Julie M. Statland serves on the board of the Committee for Montgomery and is a member of Leadership Greater Washington. She is the founder of and regular contributor to Riveting Women, a blog about women in business, politics, arts and education.

Well, it happened again. Another academic claimed the reason women do not win is because they do not run and women do not want to run for higher political office in Maryland.

Maryland House Speaker Adrienne A. Jones (D-Baltimore County), the highest-ranking woman in Maryland politics and the first woman and Black person to hold the post, might disagree. So might Del. Anne Kaiser (D-Montgomery), chair of the powerful Ways and Means Committee. Del. Joseline A. Peña-Melnyk (D-Prince George’s), vice chair of the Health and Government Operations Committee, actually ran for Congress.

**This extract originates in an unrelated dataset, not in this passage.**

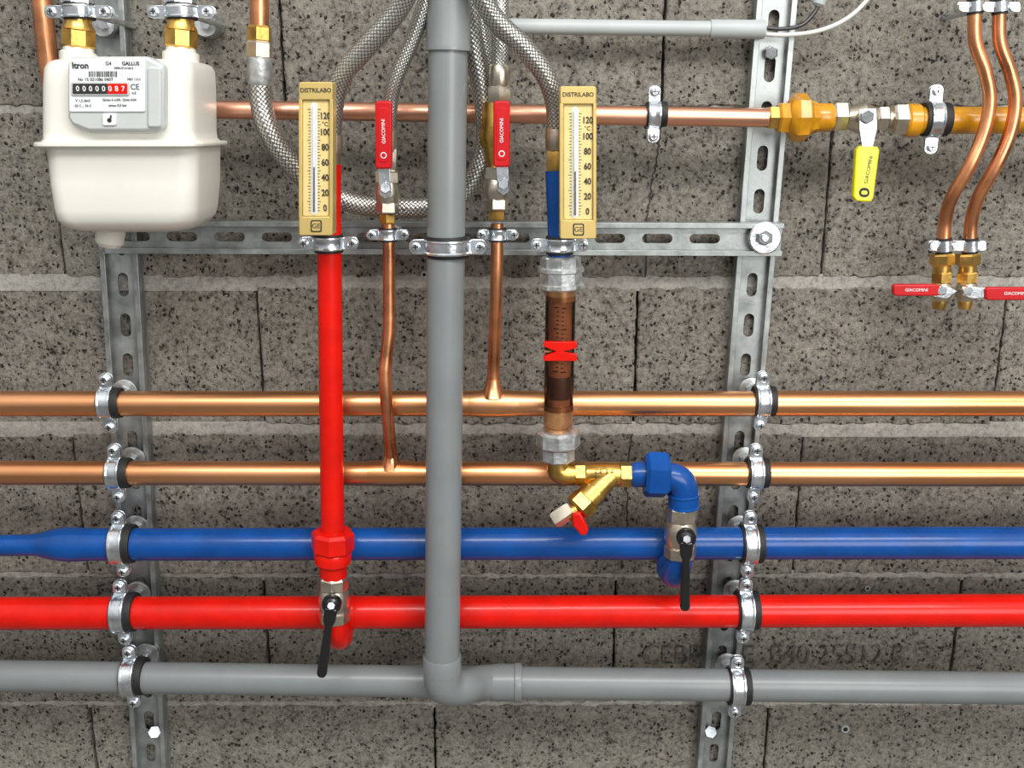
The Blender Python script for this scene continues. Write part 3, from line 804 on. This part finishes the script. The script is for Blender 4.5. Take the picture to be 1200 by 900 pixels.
# ------------------------------------------------------------------ gas meter
def loft(name, secs, m, parent, k=7):
    """secs: (py, pxl, pxr, front, back, corner); left edge read on the front corner, right edge on the rear corner"""
    V = []; n = 4 * (k + 1)
    dref = 0.205
    for (py, xl, xr, fr, bk, cr) in secs:
        z = P(150, py, dref).z
        x0 = P(xl, py, 0.194).x; x1 = P(xr, py, 0.122).x
        cr = min(cr, (x1 - x0) / 2.05, (fr - bk) / 2.05)
        for cx, cy, a0 in ((x1 - cr, -bk - cr, 0), (x0 + cr, -bk - cr, 90), (x0 + cr, -fr + cr, 180), (x1 - cr, -fr + cr, 270)):
            for i in range(k + 1):
                a = radians(a0 + 90 * i / k)
                V.append((cx + cr * cos(a), cy + cr * sin(a), z))
    fs = []
    for s in range(len(secs) - 1):
        for j in range(n):
            fs.append((s * n + j, s * n + (j + 1) % n, (s + 1) * n + (j + 1) % n, (s + 1) * n + j))
    fs.append(tuple(range(n))); fs.append(tuple((len(secs) - 1) * n + j for j in range(n)))
    return mk(name, V, fs, m, parent, True, 50)
r = root('gas_meter')
loft('upper_shell', [(68, 62, 236, .192, .113, .018), (68.8, 57, 241, .198, .107, .020), (72, 52, 247, .203, .102, .020), (79, 50, 250, .206, .1, .019), (100, 49, 251, .206, .1, .018), (155, 49, 252, .206, .1, .018), (163, 49, 253, .206, .1, .018), (168, 46, 258, .210, .096, .02)], METERM, r)
loft('seam_flange', [(166.5, 43.5, 262, .215, .092, .022), (168, 42.5, 263, .217, .091, .022), (171, 42.5, 263, .217, .091, .022), (172.5, 43.5, 262, .215, .092, .022)], METERM, r)
loft('lower_shell', [(171, 50, 257, .209, .098, .02), (176, 54, 256.5, .206, .1, .018), (215, 58, 256.5, .206, .1, .018), (247, 62, 255, .205, .101, .019), (259, 64, 253, .203, .103, .02), (267, 68, 248, .197, .108, .022), (272.5, 76, 240, .188, .114, .022), (276, 92, 224, .172, .125, .019)], METERM, r)
fit('bottom_boss', (130, 266, .14), (128, 289, .14), [(0, 17), (.8, 16), (1, 12)], METERM, r)
# wall bracket carrying the meter
slab('wall_bracket', [(170, 150), (225, 150), (225, 172), (170, 172)], .105, 0.0, ZINC, r, .001)
MD = .206
slab('index_housing', [(79, 71), (84, 66), (171, 66), (192, 76), (192, 149), (187, 154), (104, 154), (84, 146), (79, 138)], MD + .012, MD - .01, METERG, r, .003)
slab('index_bezel', rr(172, 78, 189, 150, 4, 4), MD + .0145, MD + .01, METERG, r, .002)
slab('label_plate', rr(81, 69, 170, 131, 2, 3), MD + .0135, MD + .01, PAPER, r, .0004)
slab('window_frame', rr(83, 96, 151, 112, 2, 3), MD + .015, MD + .012, METERG, r, .0005)
slab('counter_black', rr(85, 98, 126, 110, 1, 2), MD + .0155, MD + .013, INK, r, 0)
slab('counter_red', rr(126, 98, 149, 110, 1, 2), MD + .0155, MD + .013, RED, r, 0)
for i, s in enumerate('00000087'):
    txt('digit', s, 91 + i * 7.6, 104.2, MD + .0159, 6.2, WHITEINK, r, bold=.1)
txt('maker_text', 'Itron', 94, 77, MD + .0139, 7.2, INK, r, bold=.25)
txt('type_text', 'GALLUS', 153, 74.5, MD + .0139, 4.3, INK, r, bold=.1)
txt('type_text', 'G4', 127, 74.5, MD + .0139, 4.3, INK, r)
for s, x, y, q in (('0496-07-A160-2', 145, 79.8, 2.5), ('Nr 15 021086 0407', 112, 93.3, 3.8), ('CE', 158, 102, 6.5), ('M07 1312', 157, 93, 2.8), ('V 1,2 dm3', 97, 118, 3.1), ('-25 C ... 55 C', 97, 124, 2.8), ('Qmax 6 m3/h  Qmin 0,04', 140, 117, 2.8), ('pmax 0,5 bar', 138, 123.5, 3), ('m3', 157, 109, 3)):
    txt('label_text', s, x, y, MD + .0139, q, INK, r)
x = 104
while x < 137:
    w = random.choice((.5, .8, 1.2))
    slab('barcode_bar', [(x, 83.5), (x + w, 83.5), (x + w, 90), (x, 90)], MD + .0139, MD + .0132, INK, r, 0); x += w + random.choice((.6, .9, 1.2))
slab('seal_plate', rr(120, 133, 136, 147, 2, 3), MD + .0138, MD + .01, PAPER, r, .0004)
disc('seal_ring', 128, 141, MD + .0132, MD + .0143, 2.6, INK, r)
slab('seal_mark', [(129, 135), (131, 135), (130.5, 138), (129.4, 141), (128.6, 140)], MD + .0143, MD + .0134, INK, r, 0)
slab('housing_step', rr(104, 148, 186, 156, 3, 3), MD + .006, MD - .01, METERG, r, .002)

MC = 0.15
for x in (92, 212):
    r = root('meter_connection')
    fit('thread', (x, 48, MC), (x, 72, MC), [(0, 17), (.5, 17), (.6, 21), (1, 21)], METERM, r)
    nut('swivel_nut', (x, 33, MC), (x, 57, MC), 20, BRASS, r, 8)
    fit('brass_collar', (x, 22, MC), (x, 35, MC), [(0, 15), (.4, 15), (1, 19)], BRASS, r)
    fit('pipe', (x, -60, MC), (x, 24, MC), [(0, 13), (1, 13)], BLACK, r)
    nut('union_hex', (x - 1, -12, MC), (x - 1, 6, MC), 19, BRIGHTZ, r, 6)
    clamp(x + 1, 14, MC, 15, 'v', w=14, ds=.002, dr=0, ear=11, rub=2)
    rr_ = root('support_washer')
    disc('plate', x + 28, 28, .0, .028, 15, ZINC, rr_); disc('stud', x + 28, 28, .0, .034, 6, BRIGHTZ, rr_)
r = root('copper_feed_pipe')
pipe('tube', [(45, -60, .04, 11.5), (50, 10, .04, 11.5), (60, 90, .04, 11.5), (72, 140, .04, 11)], COPPER_V, r, True)

# ------------------------------------------------------------------ lights, world, camera
w = bpy.data.worlds.new('World'); sc.world = w; w.use_nodes = True
nt = w.node_tree; bg = nt.nodes['Background']
tc = nt.nodes.new('ShaderNodeTexCoord'); sp = nt.nodes.new('ShaderNodeSeparateXYZ')
mr = nt.nodes.new('ShaderNodeValToRGB')
nt.links.new(tc.outputs['Generated'], sp.inputs[0])
mm = nt.nodes.new('ShaderNodeMapRange'); mm.inputs['From Min'].default_value = -1
nt.links.new(sp.outputs[2], mm.inputs[0]); nt.links.new(mm.outputs[0], mr.inputs[0])
mr.color_ramp.elements[0].color = (0.13, 0.12, 0.11, 1); mr.color_ramp.elements[0].position = .38
mr.color_ramp.elements[1].color = (0.98, 0.98, 0.97, 1); mr.color_ramp.elements[1].position = .80
nt.links.new(mr.outputs[0], bg.inputs[0]); bg.inputs[1].default_value = 0.85

def area(name, loc, tgt, sx, sy, e, col=(1, 1, 1)):
    l = bpy.data.lights.new(name, 'AREA'); l.shape = 'RECTANGLE'; l.size = sx; l.size_y = sy; l.energy = e; l.color = col
    o = bpy.data.objects.new(name, l); sc.collection.objects.link(o)
    o.location = loc
    o.rotation_euler = (Vector(tgt) - Vector(loc)).to_track_quat('-Z', 'Y').to_euler()
area('ceiling_lamp', (0.3, -1.5, 2.9), (0.05, 0, 1.2), 2.4, 0.5, 47, (1, 0.98, 0.95))
area('window_light', (1.3, -2.6, 1.9), (0, 0, 1.15), 1.4, 1.2, 34, (1, 0.99, 0.97))

cam = bpy.data.cameras.new('camera'); cam.lens = 35; cam.sensor_width = 36; cam.clip_start = 0.02
co = bpy.data.objects.new('camera', cam); sc.collection.objects.link(co)
co.location = C; co.rotation_euler = (pi / 2 - PITCH, 0, 0)
sc.camera = co

bpy.context.view_layer.update()
for e in [o for o in sc.objects if o.type == 'EMPTY']:
    pts = [v.co for ch in e.children for v in ch.data.vertices]
    if not pts: continue
    lo = Vector([min(p[i] for p in pts) for i in range(3)]); hi = Vector([max(p[i] for p in pts) for i in range(3)])
    e.location = (lo + hi) / 2
    for ch in e.children: ch.matrix_parent_inverse = Matrix.Translation(-e.location)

Women are not limiting themselves from higher political office.

Don’t believe it? Follow the funding and endorsements of Peña-Melnyk in her campaign for Maryland’s 4th Congressional District in 2016. She raised more than $890,000 through smaller donations, with little from unions, political action committees and businesses. Those “validators” chose Anthony G. Brown, the eventual winner, and Glenn Ivey. Brown, the former two-term lieutenant governor, lost the governor’s race in 2014. Ivey, a former Prince George’s County state’s attorney, had not held elected office since 2011.

Peña-Melnyk, a trailblazing, prolific lawmaker, had passed a host of substantive health, mental health and prescription drug reform measures and authored legislation allowing Ivey to hire more staff attorneys to prosecute crime in Prince George’s.

Two years later, former delegate Aruna Miller, a 2018 candidate for Maryland’s 6th Congressional District, was out-funded by David Trone by more than $10 million (mostly self-financed). Roger Manno, then a state senator, picked up at least half of the union endorsements even though no one considered him the front-runner.

Two male candidates, one a multimillionaire, received the most money and the most endorsements from political influencers.

In labor jargon, female candidates are more victims of a lockout than a strike. Women definitely want to run, but the environment is not woman-friendly in Maryland — and I’m being polite.

Where are the coaches, boosters, endorsement deals, PAC honchos and chief executives? These are the organizations that pick candidates and provide the tools necessary for them to succeed. Why is it they so rarely choose women, even the ones who are clearly more accomplished than their male competitors? Female candidates almost never get meaningful campaign cash from these entities.

Most frustrating is there is little if any outrage, even from female voters, who make up 56 percent of the Democratic electorate and 52 percent of Maryland’s overall population.

Maryland is home to some of the most progressive women in the country. They want to join their sisters on Capitol Hill. What qualified woman would forgo the chance to collaborate with House Speaker Nancy Pelosi (D-Calif.) to pass historic legislation, including the Equal Rights Amendment, a $15 minimum wage and meaningful gun reform? What woman would pass up the chance to bring money back to her district? What woman would rule out the opportunity as governor to address disparities for women in housing, academia, athletics, and business and industry in Maryland?

I am astonished anyone in Maryland in the 21st century would write off female candidates when a national wave of women has been elected to Congress and a woman is vice president.

We must shift the political paradigm if we are going to effect change. Consider the television show “Shark Tank.” Twenty-seven percent of all contestants are female, but they get funded at a higher percentage than their male counterparts, 60 percent vs. 53 percent. “Shark Tank” has two women among its regular funders. Entrepreneur magazine reported that when female venture capitalists are in the room, female entrepreneurs get funded 32 percent of the time vs. only 19 percent when the funders are men only.

We have to stop believing false narratives that are unfavorable to women in politics. Not electing Maryland women to the highest levels of government is an anomaly. Women are winning in other states, both blue and red, including in neighboring Virginia.

I can name many women in Maryland politics who, with equal access to adequate funding and endorsements, have the bona fides to prevail.

We must stop accepting the status quo from politicians, analysts and kingmakers who are sidelining women in Maryland.

We must not allow women to be locked out. Instead, we must take action, stand and be counted, and engage and solicit vital campaign contributions from female funders. If we don’t, we are embracing a future for women in Maryland who will be relegated to living in a man’s world.